Since 2000, the Bills record is 60-84. By my rough math, this gives them a .416 winning percentage in eight seasons. The Sabres record in that same time frame is 330-245-33-48, with a points percentage somewhere around .565 or so (I took an average of the percentages in the seasons under question for sake of simplicity.)

So what does this all mean? Who knows. It’s open to interpretation, especially since a city so rich in good/decent sports teams like Boston is falls second to Indy, which only has the Pacers and the Colts. In closing, I want to paraphrase something my research methods teacher once said: 25% of all research is crap. You make the call whether this study is or not.

- Joke time: In France, why do they only eat one egg for breakfast? Because to them, one egg is un oeuf. (Thank you, thank you. No applause. Try the fish.)

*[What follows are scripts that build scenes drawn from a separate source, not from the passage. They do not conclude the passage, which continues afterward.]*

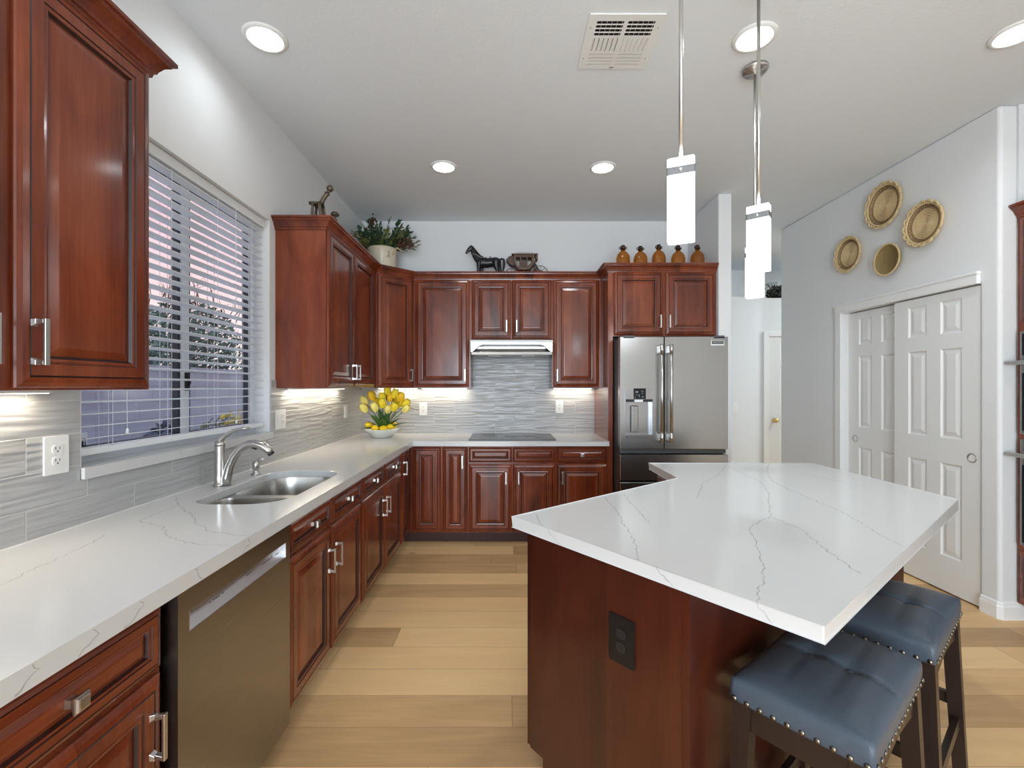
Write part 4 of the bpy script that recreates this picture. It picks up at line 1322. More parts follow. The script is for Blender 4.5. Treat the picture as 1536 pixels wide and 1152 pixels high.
s1 = make_stool()
c1 = Vector((0.874, 1.238))
s1.location = (c1.x, c1.y, 0); s1.rotation_euler = (0, 0, TH)
tag(s1, 'blue leather bar stool nearest the camera, half under the island corner', 'stool', 'blue saddle stools at the island')
s2_ = copy_tree(s1)
c2 = c1 + Vector((0.478, 0.372))
s2_.location = (c2.x, c2.y, 0)
tag(s2_, 'blue leather bar stool farther along the island near the closet doors', 'stool')

# ------------------------------------------------------------------ pendants
M_band = steel('band_steel', (0.26, 0.265, 0.275), 0.35, 'X', 0.03)
def make_pendant():
    r = empty('pendant_lamp', (0, 0, CEIL))
    b = MB(); b.lathe([(0.066, -0.0003), (0.066, -0.012), (0.058, -0.020), (0.012, -0.024), (0.012, -0.034)], n=28); b.build('ceiling_canopy', M_nick, r)
    b = MB(); b.tube([(0, 0, -0.03), (0, 0, -0.955)], 0.0068, 12); b.build('rod', M_nick, r)
    H, D = 0.0415, 0.026
    b = MB(); b.prism(rrect(-H, -D, H, D, 0.007, 4), -1.219, -0.953); sh = b.build('lamp_shade', M_pend, r, bevel=0.002)
    b = MB(); b.prism(rrect(-H - .002, -D - .002, H + .002, D + .002, 0.005, 3), -1.008, -0.982, holes=[rrect(-H - .0003, -D - .0003, H + .0003, D + .0003, 0.005, 3)])
    bd = b.build('band', M_band, sh)
    for sg in (-1, 1):
        b = MB(); b.lathe([(0.0055, 0), (0.005, sg * 0.002), (0.0001, sg * 0.003)], (0, sg * (D + 0.002), -0.995), 12, axis='Y'); b.build('band_screw', M_nick, bd)
    return r

pl = [((0.572, 1.498), 23, 'nearest oblong white glass pendant lamp over the island, before the amber bottles'),
      ((1.040, 1.885), 40, 'middle pendant lamp, its shade overlapping the top of the farthest one'),
      ((1.323, 2.434), 40, 'farthest pendant lamp whose ceiling canopy shows')]
pd0 = make_pendant()
for i, ((x, y), a, lab) in enumerate(pl):
    o = pd0 if i == 0 else copy_tree(pd0)
    o.location = (x, y, CEIL); o.rotation_euler = (0, 0, R(-a))
    tag(o, lab, 'pendant lamp', 'pendants over the island')

# ------------------------------------------------------------------ recessed lamps
def make_can():
    r = empty('recessed_light', (0, 0, CEIL))
    b = MB(); b.lathe([(0.102, -0.0003), (0.101, -0.004), (0.086, -0.010), (0.080, -0.009), (0.080, -0.0003)], n=40); b.build('trim_ring', M_white, r)
    b = MB(); b.lathe([(0.0795, -0.0062), (0.05, -0.0068), (0.0001, -0.007)], n=40); b.build('lens', M_lamp, r)
    ld = bpy.data.lights.new('downlight_lamp', 'AREA'); ld.shape = 'DISK'; ld.size = 0.15
    ld.energy = DOWNLIGHT; ld.color = (0.87, 0.955, 1.0); ld.spread = R(150)
    lo = bpy.data.objects.new('downlight_lamp', ld); lo.location = (0, 0, -0.009); COL.objects.link(lo); lo.parent = r
    return r
cans = [((-1.173, 2.22), 'recessed ceiling light above the window wall'), ((1.203, 2.216), 'recessed ceiling light beside the pendant rods'),
        ((-0.485, 3.518), 'recessed ceiling light above the back cabinets, left of the vent'), ((0.742, 3.529), 'recessed ceiling light in front of the refrigerator cabinets'),
        ((2.446, 2.19), 'recessed ceiling light at the pantry side, cut by the photo edge'),
        ((-0.4, 0.3), 'unseen recessed fill light added over the near aisle'), ((2.3, -0.6), 'unseen recessed fill light added over the near seating side'),  # from here on unseen lights, added as fill for the room
        ((-0.4, -1.8), 'unseen recessed fill light added far behind on the window side'), ((1.8, -1.8), 'unseen recessed fill light added far behind on the open side'),
        ((0.7, -3.0), 'unseen recessed fill light added at the rear wall opening'), ((3.1, -2.8), 'unseen recessed fill light added in the rear open corner')]
c0 = make_can()
for i, ((x, y), lab) in enumerate(cans):
    o = c0 if i == 0 else copy_tree(c0)
    o.location = (x, y, CEIL)
    if i == 0:                                   # the run is dimmed; two keep more light
        o1 = o
    elif i == 1:
        dim = [c for c in o1.children if c.type == 'LIGHT'][0]
        dim.data = dim.data.copy(); dim.data.energy = DOWNLIGHT * 0.10
        dim = [c for c in o.children if c.type == 'LIGHT'][0]
        dim.data = dim.data.copy(); dim.data.energy = DOWNLIGHT * 0.55
    elif i == 4:
        dim = [c for c in o.children if c.type == 'LIGHT'][0]
        dim.data = dim.data.copy(); dim.data.energy = DOWNLIGHT * 0.3
    tag(o, lab, 'ceiling light', 'recessed ceiling lights')

# ------------------------------------------------------------------ air vent
r = empty('air_vent', (0.5535, 2.250, CEIL), 0, 'white square ceiling air register with curved louvers', 'vent')
r.scale = (1, 1, 0.5)
HV = 0.1775
def hole(x0, y0, x1, y1): return rrect(x0, y0, x1, y1, 0.006, 2)
hs_ = []
for i in range(4):
    y = -0.140 + i * 0.0235
    hs_ += [hole(-0.135, y, -0.008, y + 0.016), hole(0.010, y, 0.137, y + 0.016)]
for i in range(6):
    x = -0.138 + i * 0.0225
    hs_.append(hole(x, -0.040, x + 0.013, 0.050))
    x = 0.014 + i * 0.0225
    hs_.append(hole(x, -0.040, x + 0.013, 0.050))
for i in range(4):
    y = 0.066 + i * 0.0235
    hs_ += [hole(-0.137, y, -0.008, y + 0.014), hole(0.010, y, 0.137, y + 0.014)]
b = MB(); b.prism([(-HV, -HV), (HV, -HV), (HV, HV), (-HV, HV)], -0.012, -0.0105, holes=hs_)
for q in ((-HV, -HV, HV, -HV + 0.004), (-HV, HV - 0.004, HV, HV), (-HV, -HV, -HV + 0.004, HV), (HV - 0.004, -HV, HV, HV)):
    b.box(q[0], q[1], -0.0105, q[2], q[3], -0.0003)
pl_ = b.build('face_plate', M_white, r)
b = MB(); b.box(-HV + 0.006, -HV + 0.006, -0.0020, HV - 0.006, HV - 0.006, -0.0008); b.build('duct_shade_backing', M_black, r)  # black sheet put in for the darkness behind the slots
b = MB()
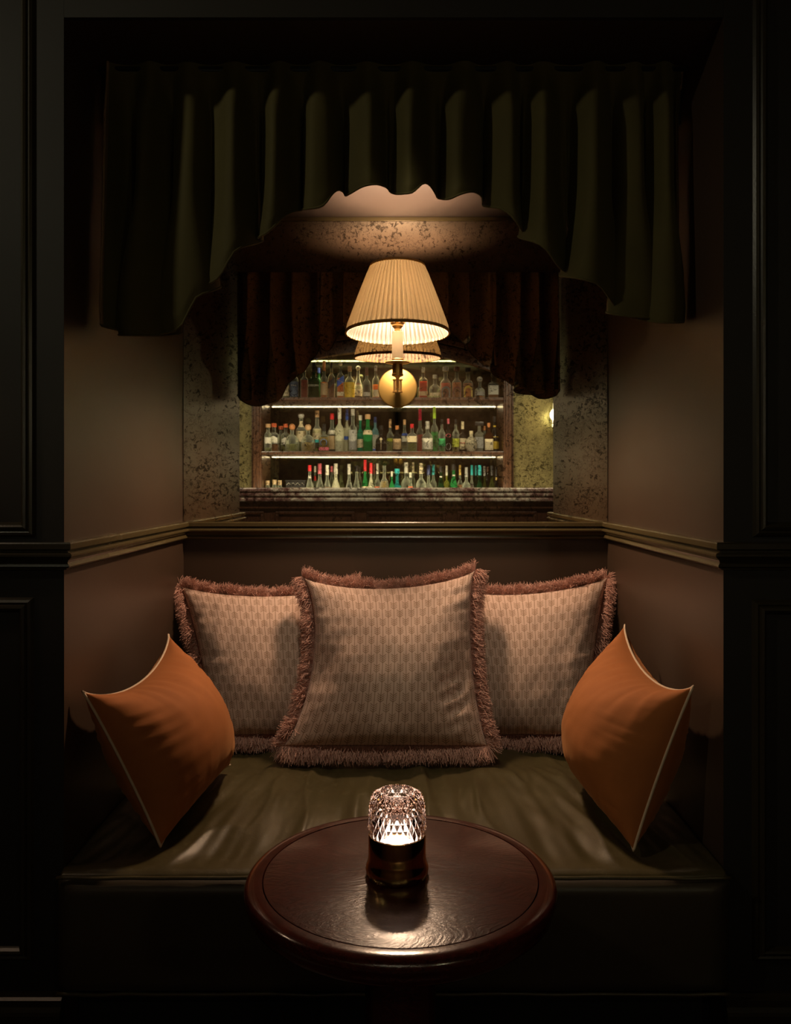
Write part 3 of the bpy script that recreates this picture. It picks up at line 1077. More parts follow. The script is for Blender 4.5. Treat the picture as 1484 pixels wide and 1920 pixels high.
def make_sconce(loc, label, group, face=-1, power=None):
    """loc: centre of the back plate on the wall; the lamp projects along face*Y"""
    r = empty('wall_sconce', loc)
    tag(r, label, 'wall lamp', group)
    P = 0.236 * face          # projection
    bm = bmesh.new()
    pr = [(0.0005, 0.0), (0.0635, 0.0), (0.0645, 0.002), (0.0645, 0.007), (0.0625, 0.0105), (0.0605, 0.0115), (0.0005, 0.0125)]
    lathe(bm, pr, 72)
    bmesh.ops.rotate(bm, verts=bm.verts, cent=(0, 0, 0), matrix=Matrix.Rotation(radians(90 if face < 0 else -90), 3, 'X'))
    bp = finish(bm, 'backplate', M['brass_plate'], r, True, (0, 0, 0), 30)
    # bracket barrel on the plate
    bm = bmesh.new()
    y = face * 0.060
    lathe(bm, [(0.004, -0.022), (0.0165, -0.021), (0.0165, -0.018), (0.0140, -0.017), (0.0140, 0.017), (0.0165, 0.018), (0.0165, 0.021), (0.004, 0.022)], 28, (0, y))
    tube(bm, [(0, 0.01 * face, 0), (0, y, 0)], 0.009, 16)
    finish(bm, 'swivel_joint', M['brass'], r, True, (0, 0, 0), 35)
    bm = bmesh.new()
    pts = [Vector((0, lerp(y, P, t), -0.004 + 0.03 * t * t * 0.9 + 0.004 * sin(pi * t))) for t in [i / 14 for i in range(15)]]
    tube(bm, pts, 0.0052, 12)
    finish(bm, 'arm', M['brass'], r, True, (0, 0, 0))
    z = 0.034
    bm = bmesh.new()
    lathe(bm, [(0.003, -0.034), (0.006, -0.031), (0.009, -0.028), (0.017, -0.025), (0.0175, -0.020), (0.0155, -0.018), (0.0155, 0.004), (0.0145, 0.010),
               (0.020, 0.0105), (0.036, 0.0135), (0.0375, 0.0155), (0.036, 0.0165), (0.019, 0.0145), (0.0180, 0.015), (0.0180, 0.025), (0.017, 0.026), (0.003, 0.026)], 48, (0, P), z)
    finish(bm, 'drip_pan', M['brass'], r, True, (0, 0, 0), 35)
    bm = bmesh.new()
    lathe(bm, [(0.003, 0.0255), (0.0168, 0.0255), (0.0168, 0.106), (0.0160, 0.107), (0.003, 0.107)], 32, (0, P), z)
    finish(bm, 'candle_sleeve', M['candle'], r, True, (0, 0, 0), 35)
    bm = bmesh.new()
    lathe(bm, [(0.003, 0.107), (0.009, 0.107), (0.009, 0.116), (0.013, 0.120), (0.017, 0.124), (0.0170, 0.128), (0.0195, 0.130), (0.0225, 0.133), (0.0225, 0.137),
               (0.016, 0.139), (0.016, 0.160), (0.003, 0.160)], 32, (0, P), z)
    finish(bm, 'lamp_holder', M['brass'], r, True, (0, 0, 0), 35)
    bm = bmesh.new()
    lathe(bm, [(0.003, 0.161), (0.010, 0.164), (0.022, 0.180), (0.026, 0.195), (0.022, 0.211), (0.010, 0.219), (0.001, 0.221)], 24, (0, P), z)
    finish(bm, 'bulb', M['bulb'], r, True, (0, 0, 0))
    # pleated shade
    zb, zt, rb, rt = 0.1345, 0.341, 0.1545, 0.0800
    tilt = Matrix.Rotation(radians(2.3 * (-1 if face < 0 else 1)), 4, 'X')
    piv = Vector((0, P, 0.2))

    def tl(bm_):
        for v in bm_.verts:
            v.co = piv + (tilt @ (v.co - piv)) if True else v.co
    bm = bmesh.new()
    NP = 62
    seg = NP * 4
    shp = [0.0, 0.85, 1.0, 0.12]
    rr_ = []
    for j in range(9):
        t = j / 8
        R0 = lerp(rb, rt, t) + 0.0012 * sin(pi * t)
        amp = lerp(0.0130, 0.0075, t) if 0 < j < 8 else 0.004
        rr_.append([bm.verts.new(((R0 + amp * (shp[k % 4] - 0.5) + 0.0006 * sin(k * 0.7)) * cos(2 * pi * k / seg),
                                  P + (R0 + amp * (shp[k % 4] - 0.5) + 0.0006 * sin(k * 0.7)) * sin(2 * pi * k / seg), lerp(zb, zt, t))) for k in range(seg)])
    for a_, b_ in zip(rr_, rr_[1:]):
        for k in range(seg): bm.faces.new((a_[k], a_[(k + 1) % seg], b_[(k + 1) % seg], b_[k]))
    tl(bm)
    bi = bm.copy()
    for v in bi.verts:
        d_ = Vector((v.co.x, v.co.y - P, 0))
        v.co -= d_.normalized() * 0.0035
    finish(bi, 'added_liner', M['shade_inner'], r, False, (0, 0, 0))  # added layer that dims the inside of the shade
    finish(bm, 'shade', M['shade'], r, False, (0, 0, 0))
    for nm, R0, z0, w in (('bottom_ribbon', rb + 0.001, zb, 0.0085), ('top_ribbon', rt + 0.001, zt, 0.0060)):
        bm = bmesh.new()
        s_ = 1 if nm == 'bottom_ribbon' else -1
        lathe(bm, [(R0 + 0.0026, z0 - s_ * 0.0005), (R0 + 0.0032 - 0.36 * w * s_, z0 + s_ * w), (R0 - 0.0022 - 0.36 * w * s_, z0 + s_ * w), (R0 - 0.0028, z0 - s_ * 0.0005),
                   (R0 + 0.0026, z0 - s_ * 0.0005)], 96, (0, P), 0, cap=False)
        tl(bm)
        o_ = finish(bm, nm, M['gold_trim'], r, True, (0, 0, 0), 40)
    # spider that carries the shade
    bm = bmesh.new()
    for k in range(3):
        a = 2 * pi * k / 3 + 0.5
        tube(bm, [(0, P, 0.336), (0.0775 * cos(a), P + 0.0775 * sin(a), 0.336)], 0.0014, 6)
    tube(bm, [(0, P, 0.25), (0, P, 0.338)], 0.002, 6)
    tl(bm)
    finish(bm, 'shade_carrier', M['brass'], r, True, (0, 0, 0))
    add_light('sconce_light', 'POINT', (0, P, 0.230), power or P_SCONCE, P_SHADE_COL, 0.050, parent=r)
    return r


make_sconce((-0.0035, YB - 0.0085, 1.590), 'brass candle sconce with pleated cream shade mounted in the middle of the mirror', 'pleated shade sconces')
make_sconce((-1.40, YF - 0.0005, 1.590), 'brass candle sconce with pleated cream shade on the outer wall left of the niche', 'pleated shade sconces', power=P_SIDE_SCONCE)


# ------------------------------------------------------------------ the bar behind the camera, seen in the mirror
def mv(px, py, V):         # a point seen in the mirror at unfolded distance V
    return Vector(((px - CX) * V / F_PX, 2 * (YB - 0.008) - V, CAM_Z - (py - CY) * V / F_PX))


YY = 2 * (YB - 0.008)
VF, VB = 6.45, 6.92
YCF, YCB = YY - VF, YY - VB         # cabinet front and back
XCL, XCR = mv(490, 0, VF).x, mv(945, 0, VF).x
Z1, Z2, Z0 = 1.957, 1.5363, 1.12    # top faces of the upper, middle and lower shelf

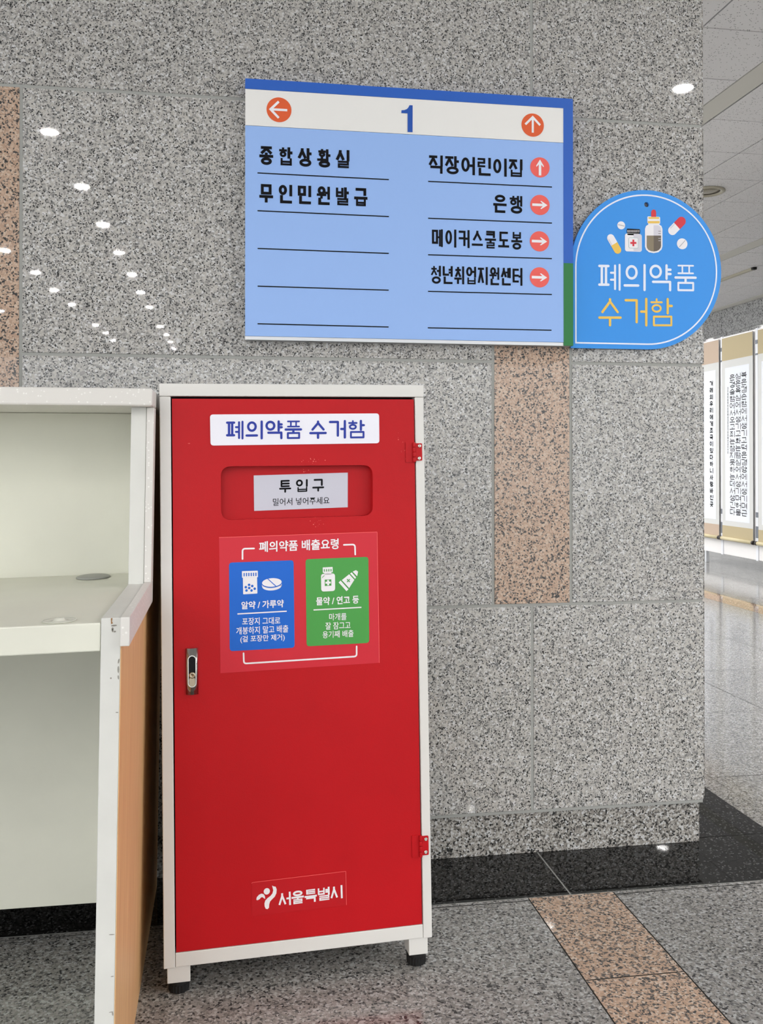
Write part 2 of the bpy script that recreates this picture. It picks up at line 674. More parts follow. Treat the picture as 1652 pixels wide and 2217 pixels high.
# ------------------------------------------------------------------ materials
g = lambda v, t=(1, 1, 1): (v * t[0], v * t[1], v * t[2], 1)
M = {}
warm = (1.0, .968, .922)
M['granite'] = granite('grey_granite', [(0, g(.17)), (.10, g(.29, warm)), (.28, g(.39, warm)), (.50, g(.47, (1, .95, .88))), (.70, g(.51, warm)), (.90, g(.62))],
                       250, 0.02, big=.2, fleck=(400, .12, g(.03)))
M['granite_far'] = granite('grey_granite_far', [(0, g(.09)), (.12, g(.24)), (.26, g(.36)), (.55, g(.44)), (.8, g(.52))], 60, 0.06)
M['plinth'] = granite('brown_grey_granite', [(0, g(.03)), (.14, g(.12, (1, .95, .88))), (.32, g(.27, (1, .94, .86))), (.6, g(.42, (1, .95, .88))), (.86, g(.55))], 250, 0.025)
M['peach'] = granite('peach_granite', [(0, g(.04)), (.16, g(.15, (1, .85, .75))), (.27, (.46, .315, .23, 1)), (.6, (.54, .385, .285, 1)), (.86, (.60, .47, .37, 1))], 285, 0.02, big=.3)
M['floor'] = granite('floor_granite', [(0, g(.04)), (.10, g(.12)), (.26, g(.22, warm)), (.50, g(.30, warm)), (.85, g(.43))], 235, 0.10, .35, var=.07)
M['floor_peach'] = granite('floor_peach_granite', [(0, g(.05)), (.16, g(.14, (1, .85, .75))), (.34, (.44, .30, .215, 1)), (.64, (.53, .37, .27, 1)), (.88, (.6, .49, .4, 1))], 235, 0.035)
M['black'] = granite('black_granite', [(0, g(.006)), (.5, g(.009)), (.78, g(.02)), (.93, g(.09))], 260, 0.015, .25, big=.1)
M['grout'] = mat('grout', lin(160, 161, 157), 0.8)
M['grout_dark'] = mat('dark_grout', lin(85, 85, 82), 0.8)
M['tile'] = speckle('ceiling_tile', lin(246, 245, 246), lin(150, 150, 152), 90, 0.22, 0.9, 0.2)
M['strip'] = mat('ceiling_strip', lin(230, 228, 220), 0.6)
M['gapc'] = mat('ceiling_gap', (.015, .015, .014, 1), 0.9, spec=.0)
M['white'] = mat('white_paint', lin(232, 231, 227, 0.92), 0.35, bump=.05, bscale=500)
M['cream'] = mat('cream_laminate', lin(236, 236, 222, 0.92), 0.45, mottle=.05, mscale=6)
M['desk_white'] = mat('white_edge', lin(228, 228, 223, 0.92), 0.4, mottle=.05, mscale=14)
M['solid'] = speckle('solid_surface', lin(230, 227, 222, 0.92), lin(240, 238, 234), 210, 0.25, 0.35, .3)
M['wood'] = wood('beech_veneer', lin(214, 164, 112), lin(232, 190, 138))
M['dark'] = mat('painted_gap_shade', (.01, .01, .01, 1), 0.8)
M['red'] = mat('red_paint', lin(196, 24, 32, 0.94), 0.38, spec=.2, bump=.12, bscale=420, mottle=.08, mscale=4)
M['red_flap'] = mat('red_flap', lin(190, 24, 32, 0.94), 0.42, spec=.2, bump=.1, bscale=420)
M['red_print'] = mat('red_print', lin(208, 44, 58), 0.35)
M['red_clear'] = mat('red_sticker', lin(190, 28, 36), 0.25)
M['red_edge'] = mat('red_edge', lin(255, 110, 110), 0.3)
M['blue_print'] = mat('blue_print', lin(28, 104, 208), 0.35)
M['green_print'] = mat('green_print', lin(78, 160, 76), 0.35)
M['white_print'] = mat('white_print', lin(240, 238, 242), 0.35)
M['plate'] = mat('white_plate', lin(240, 240, 250), 0.25)
M['silver'] = mat('silver_label', lin(200, 200, 212), 0.35, metal=.15)
M['ink'] = mat('black_ink', lin(16, 16, 20), 0.5, spec=.1)
M['navy'] = mat('navy_ink', lin(38, 58, 160), 0.4)
M['sign_blue'] = mat('sign_blue', lin(156, 192, 250, 0.94), 0.42)
M['sign_white'] = mat('sign_white', lin(244, 243, 240, 0.93), 0.42)
M['frame_blue'] = mat('frame_blue', lin(44, 98, 192), 0.35)
M['frame_green'] = mat('frame_green', lin(44, 122, 66), 0.4)
M['alu'] = mat('aluminium', lin(205, 207, 210), 0.35, metal=.6)
M['orange'] = mat('orange_red', lin(226, 96, 50), 0.4)
M['salmon'] = mat('salmon_red', lin(240, 100, 92), 0.4)
M['number'] = mat('number_blue', lin(34, 84, 176), 0.4)
M['sky'] = mat('round_blue', lin(56, 152, 240, 0.95), 0.35)
M['lilac'] = mat('lilac_white', lin(232, 238, 252), 0.35)
M['yellow'] = mat('yellow_print', lin(240, 198, 88), 0.4)
M['red_ill'] = mat('red_illustration', lin(214, 52, 66), 0.4)
M['grey_ill'] = mat('grey_illustration', lin(176, 178, 184), 0.4)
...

- This Bob Cole parody is absolutely brilliant. The writer has all of Cole’s verbal ticks down cold.

3 comments

  1. I’m surprised by those winning cities. Though I don’ doubt the numbers, Vancouver came in 3rd? Wow. Also, it seems a little unfair that a state or province with only two teams beats out one with four. There should have been some kind of compensation included when calculating the final numbers.

    Also, thanks for the shout out on my Bob Cole post.


  2. I was curious as to what the team’s actual records were and how this ranking could have been achieved.

    I’ve said it before, and I’ll say it again: if you torture the data long enough, it will confess.


  3. I’ve said it before, and I’ll say it again: if you torture the data long enough, it will confess.

    So true. And there’s also three kinds of lies: lies, damned lies and statistics.